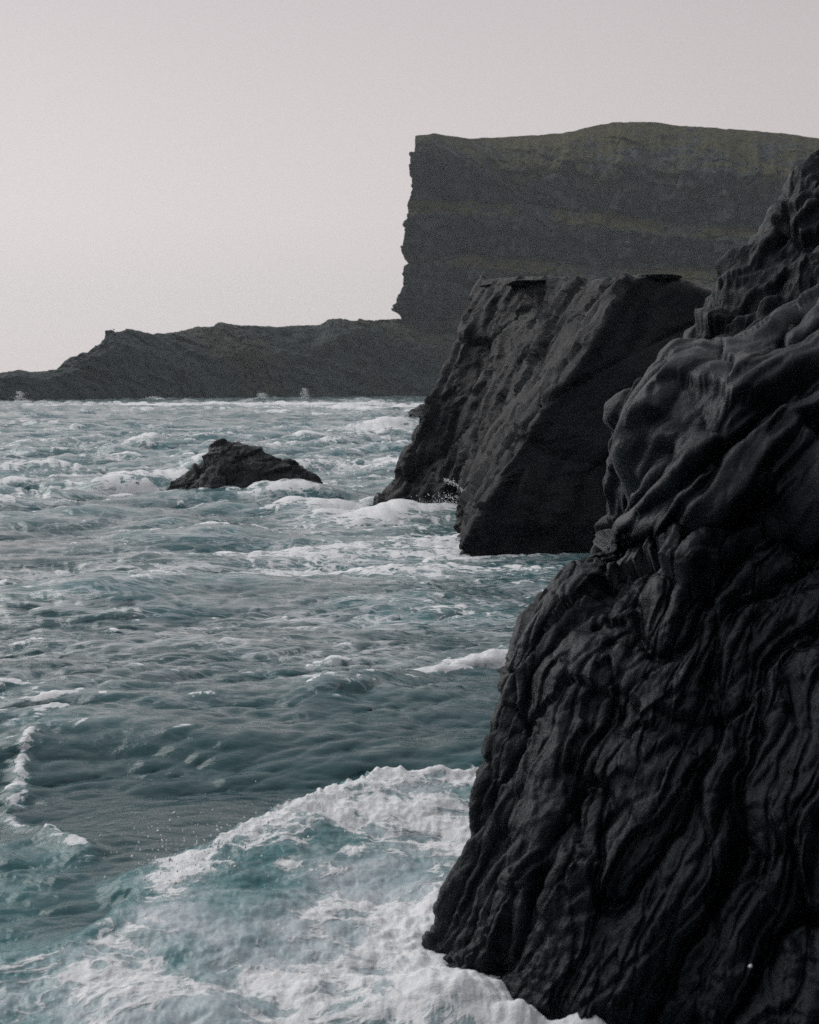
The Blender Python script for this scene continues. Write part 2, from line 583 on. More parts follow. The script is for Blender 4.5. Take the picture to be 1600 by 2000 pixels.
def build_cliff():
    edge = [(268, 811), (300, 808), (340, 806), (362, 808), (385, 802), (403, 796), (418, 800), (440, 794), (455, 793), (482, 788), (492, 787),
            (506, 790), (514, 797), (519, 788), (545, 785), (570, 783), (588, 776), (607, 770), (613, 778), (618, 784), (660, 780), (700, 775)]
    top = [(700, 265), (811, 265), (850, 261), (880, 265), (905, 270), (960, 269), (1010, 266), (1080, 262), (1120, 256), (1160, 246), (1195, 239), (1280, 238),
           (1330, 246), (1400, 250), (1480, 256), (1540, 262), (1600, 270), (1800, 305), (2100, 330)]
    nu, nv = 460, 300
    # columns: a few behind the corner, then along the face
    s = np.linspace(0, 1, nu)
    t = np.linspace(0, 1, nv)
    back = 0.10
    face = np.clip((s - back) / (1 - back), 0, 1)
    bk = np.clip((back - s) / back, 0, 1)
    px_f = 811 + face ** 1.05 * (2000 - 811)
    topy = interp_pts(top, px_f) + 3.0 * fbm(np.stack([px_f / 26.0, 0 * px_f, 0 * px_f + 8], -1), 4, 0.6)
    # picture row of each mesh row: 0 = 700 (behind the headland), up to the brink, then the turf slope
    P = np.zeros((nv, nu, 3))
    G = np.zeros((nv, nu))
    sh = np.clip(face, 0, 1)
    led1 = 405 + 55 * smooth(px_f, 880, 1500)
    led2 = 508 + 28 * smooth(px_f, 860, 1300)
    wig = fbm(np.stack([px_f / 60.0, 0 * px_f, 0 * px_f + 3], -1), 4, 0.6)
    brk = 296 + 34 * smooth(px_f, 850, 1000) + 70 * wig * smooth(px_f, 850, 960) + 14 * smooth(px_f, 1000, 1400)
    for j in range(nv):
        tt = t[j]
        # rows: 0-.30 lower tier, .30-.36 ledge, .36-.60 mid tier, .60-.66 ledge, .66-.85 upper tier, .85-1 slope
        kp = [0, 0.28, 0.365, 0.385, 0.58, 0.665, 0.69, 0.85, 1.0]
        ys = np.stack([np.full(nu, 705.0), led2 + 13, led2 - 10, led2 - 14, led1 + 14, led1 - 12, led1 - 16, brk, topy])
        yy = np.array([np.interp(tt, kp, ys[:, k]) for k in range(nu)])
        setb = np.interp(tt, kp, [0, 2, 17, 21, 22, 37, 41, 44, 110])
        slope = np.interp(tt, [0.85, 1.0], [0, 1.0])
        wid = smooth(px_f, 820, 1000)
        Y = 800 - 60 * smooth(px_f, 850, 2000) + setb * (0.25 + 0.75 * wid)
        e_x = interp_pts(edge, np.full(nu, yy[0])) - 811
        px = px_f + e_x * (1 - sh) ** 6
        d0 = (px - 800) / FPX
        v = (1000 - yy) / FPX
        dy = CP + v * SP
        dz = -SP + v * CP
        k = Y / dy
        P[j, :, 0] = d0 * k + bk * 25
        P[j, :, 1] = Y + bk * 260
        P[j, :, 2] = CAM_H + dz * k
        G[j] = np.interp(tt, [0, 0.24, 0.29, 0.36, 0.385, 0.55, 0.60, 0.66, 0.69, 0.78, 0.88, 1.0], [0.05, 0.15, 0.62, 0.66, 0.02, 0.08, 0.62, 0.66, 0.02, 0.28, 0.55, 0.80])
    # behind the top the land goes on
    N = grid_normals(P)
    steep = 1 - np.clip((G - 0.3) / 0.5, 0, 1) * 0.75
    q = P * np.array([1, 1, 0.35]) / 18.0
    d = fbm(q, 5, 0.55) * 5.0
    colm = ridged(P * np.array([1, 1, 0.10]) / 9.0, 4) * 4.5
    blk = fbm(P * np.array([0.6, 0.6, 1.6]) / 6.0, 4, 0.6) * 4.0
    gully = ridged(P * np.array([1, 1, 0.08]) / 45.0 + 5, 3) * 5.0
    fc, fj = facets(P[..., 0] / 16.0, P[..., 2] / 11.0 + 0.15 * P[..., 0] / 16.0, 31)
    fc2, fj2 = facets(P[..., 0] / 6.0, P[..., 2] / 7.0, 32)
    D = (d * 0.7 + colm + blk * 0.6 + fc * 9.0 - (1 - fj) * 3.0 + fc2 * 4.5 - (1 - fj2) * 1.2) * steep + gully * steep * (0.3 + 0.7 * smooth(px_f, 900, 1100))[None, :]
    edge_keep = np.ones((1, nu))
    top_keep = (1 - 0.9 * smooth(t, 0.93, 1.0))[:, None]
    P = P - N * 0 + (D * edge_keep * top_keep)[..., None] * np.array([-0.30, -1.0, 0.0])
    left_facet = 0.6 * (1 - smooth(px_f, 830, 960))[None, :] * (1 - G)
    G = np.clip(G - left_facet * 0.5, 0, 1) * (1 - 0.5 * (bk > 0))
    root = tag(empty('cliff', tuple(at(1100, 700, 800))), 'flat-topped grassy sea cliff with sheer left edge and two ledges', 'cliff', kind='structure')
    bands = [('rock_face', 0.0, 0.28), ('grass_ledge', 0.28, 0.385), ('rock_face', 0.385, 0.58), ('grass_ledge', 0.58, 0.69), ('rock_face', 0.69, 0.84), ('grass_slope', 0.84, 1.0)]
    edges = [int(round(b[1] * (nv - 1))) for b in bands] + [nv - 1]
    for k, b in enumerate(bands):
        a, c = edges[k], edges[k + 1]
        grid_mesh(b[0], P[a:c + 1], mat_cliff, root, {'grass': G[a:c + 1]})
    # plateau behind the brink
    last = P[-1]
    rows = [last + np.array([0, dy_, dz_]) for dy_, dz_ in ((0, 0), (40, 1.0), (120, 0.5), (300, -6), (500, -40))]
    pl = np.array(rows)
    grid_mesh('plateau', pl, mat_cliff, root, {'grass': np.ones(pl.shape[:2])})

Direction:
Only a number is needed: how many lines of the material above contain "picture"?

Response to the task:
2